# Dataset content start

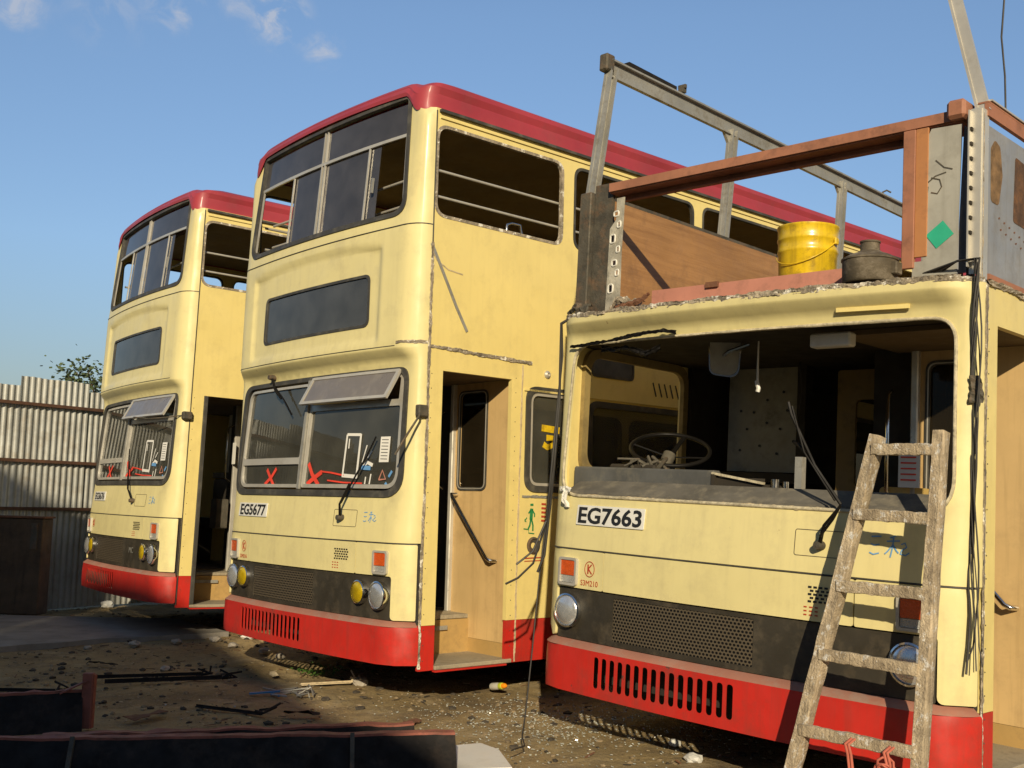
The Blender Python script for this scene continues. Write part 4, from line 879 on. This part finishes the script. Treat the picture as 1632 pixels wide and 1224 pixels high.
mb=MB(); mb.box((-1.2,1.06,4.11),(-1.16,1.10,4.15)); mb.box((-1.21,1.07,4.14),(-1.15,1.09,4.165)); mb.build('bolt_stub',DARKM,RC)
mb=MB(); mb.tube([(-1.19,3.95,4.05),(-1.19,3.95,4.10),(-1.17,3.98,4.12),(-1.14,4.0,4.10)],.008,6); mb.build('bolt_stub',DARKM,RC)
MB().box((-1.23,.28,4.02),(-1.16,.36,4.13),0,.01).build('post_head',DARKM,RC)
# right wall
sheet('right_wall_sheet',[(.22,2.41),(9.8,2.41),(9.8,3.15),(.22,3.15)],[],lambda a,z,off=0:Vector((1.225+off,a,z)),BLUEG,RC,.008,.6)
mb=MB(); mb.bar((1.24,.18,3.205),(1.24,9.8,3.205),.02,.06,(0,0,1)); mb.bar((1.225,.18,3.24),(1.225,9.8,3.24),.05,.008,(0,0,1)); mb.build('waist_rail',SALMON,RC)
mb=MB(); mb.bar((1.232,.2,3.252),(1.232,9.8,3.252),.05,.008,(0,0,1)); mb.build('waist_capping',ALU,RC)
mb=MB(); mb.bar((1.238,.22,2.44),(1.238,9.8,2.44),.012,.03,(0,0,1)); mb.build('sole_angle',SALMON,RC)
RUST3=mat('dark_rust_plate',(.085,.045,.025),.9,var=.4,vs=14,dirt=(.3,.13,.04),da=.6,ds=10,bump=.4)
RUST2=mat('rust_patch',(.20,.12,.055),.85,var=.4,vs=18,dirt=(.04,.02,.01),da=.8,ds=14)
RW=lambda a,z,off=0:Vector((1.225+off,a,z))
sheet('rust_patch',rr([(.27,2.80),(.36,2.80),(.40,2.95),(.37,3.08),(.31,3.10),(.265,3.05)],.03),[],RW,RUST2,RC,.001,.2,off=.002)
sheet('rust_patch',rr([(.53,2.76),(.80,2.75),(.80,3.06),(.55,3.08)],.02),[],RW,RUST3,RC,.001,.2,off=.002)
strokes('rivet_holes',[[(.36+i*.06+.02*(j%2),2.74-j*.05-.01*i),(.375+i*.06+.02*(j%2),2.745-j*.05-.01*i)] for i in range(9) for j in range(2)],lambda a,z,off=0:Vector((1.225+off,a,z)),.008,RUSTY,RC,.001,.001)
mb=MB(); mb.bar((1.225,.19,3.20),(.945,.285,4.22),.056,.02,(0,1,0)); mb.bar((1.20,.20,3.20),(.92,.295,4.22),.012,.05,(0,1,0)); mb.build('bent_roof_post',ALU,RC)
mb=MB(); mb.bar((1.15,.55,4.19),(1.15,9.4,4.0),.03,.09,(0,0,1)); mb.bar((1.13,.55,4.14),(1.13,9.4,3.95),.05,.012,(0,0,1)); mb.build('cantrail',DARKM,RC)
for y in (2.2,3.8,5.4,7.0): post2((1.2,y,3.24),(1.17,y+.03,4.1))
mb=MB(); mb.tube([(1.13,.62,4.12),(1.145,.60,3.9),(1.15,.56,3.7),(1.165,.57,3.5),(1.18,.55,3.26)],.005,6); mb.build('hanging_wire',CABLE,RC,60)
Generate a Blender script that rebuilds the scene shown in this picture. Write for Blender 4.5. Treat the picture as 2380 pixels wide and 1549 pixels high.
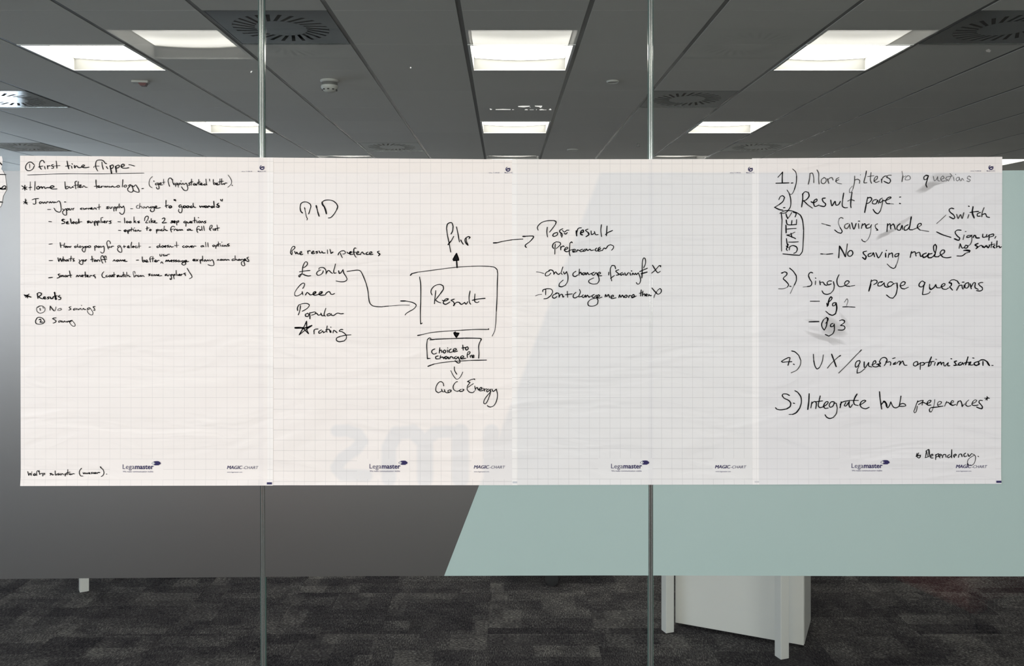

# Dataset content end

Prompt -
Point out every line holding the string "scene" and copy it.

Result of the exercise -
The Blender Python script for this scene continues. Write part 4, from line 879 on. This part finishes the script. Treat the picture as 1632 pixels wide and 1224 pixels high.
Generate a Blender script that rebuilds the scene shown in this picture. Write for Blender 4.5. Treat the picture as 2380 pixels wide and 1549 pixels high.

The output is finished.